Elle évalue donc l’efficacité des collèges prioritaires en ne prenant en compte que le niveau initial à l’entrée au collège et aucun autre critère.

Une conclusion éloignée des études précédentes

La conclusion est frappante.  » L’écart entre les élèves de RAR et les élèves hors éducation prioritaire passe d’environ un écart-type à environ un dixième d’écart-type quand on contrôle le niveau initial des élèves et les caractéristiques socio-démographiques. Pour les élèves de RRS, l’écart passe d’environ 0,5 écart-type à environ un dixième d’écart-type… Nous avons évoqué plus haut les deux raisons qui fondent l’éducation prioritaire : cibler les difficultés où elles se trouvent et tenir compte des effets délétères de la ségrégation sociale. Si seule la première raison existait, ces résultats, avec toute la prudence que l’on doit conserver du fait de leur caractère descriptif, seraient assez décevants. Malgré des moyens supplémentaires, les élèves de RAR ne progressent pas plus que les élèves hors éducation prioritaire au collège et ne peuvent pas rattraper le retard important qui existe à l’entrée en sixième. Cependant, nos résultats montrent aussi que les écarts ne se creusent pas sensiblement. En d’autres termes, les dispositifs d’éducation prioritaire semblent parvenir à contenir l’effet de la très forte concentration de difficultés sociales, qui selon les travaux du Cnesco [Garrouste et Prost, 2016], devrait provoquer une forte dégradation des performances dans ces établissements « .

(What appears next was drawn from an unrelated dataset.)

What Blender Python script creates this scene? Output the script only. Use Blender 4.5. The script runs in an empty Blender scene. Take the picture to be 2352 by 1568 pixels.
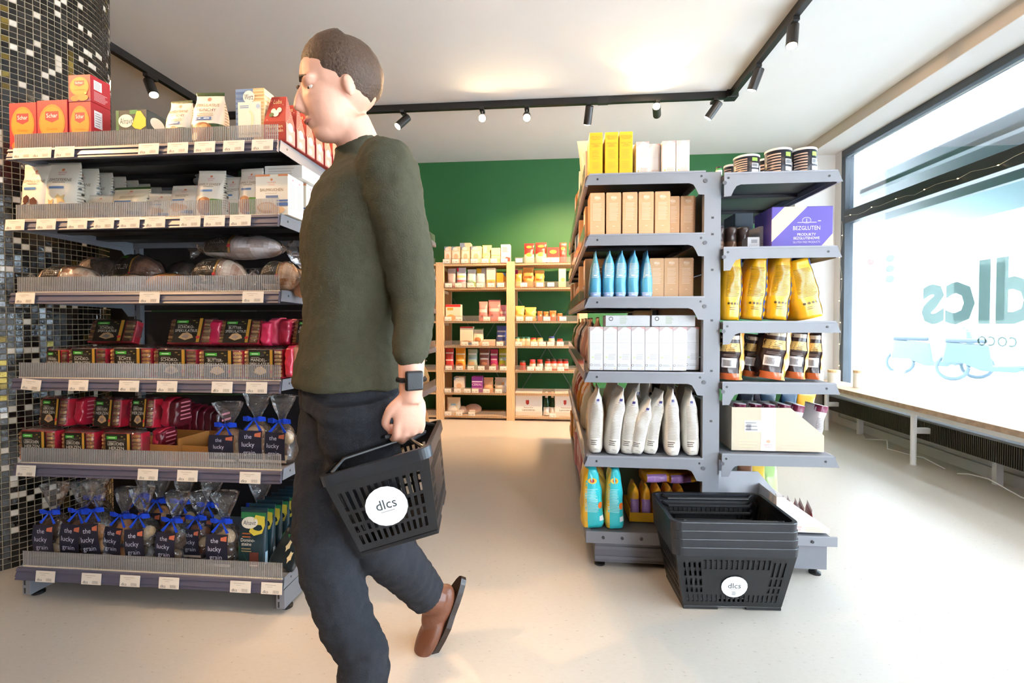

Par suite, pour A Stefanou,  » ces modèles montrent l’importance du niveau de compétences au début du collège dans la suite de la scolarité. Importance à la fois en termes d’ampleur des écarts et en termes d’influence sur la suite de la scolarité. Cela justifie une action particulièrement forte en faveur des établissements en éducation prioritaire, dès le primaire ».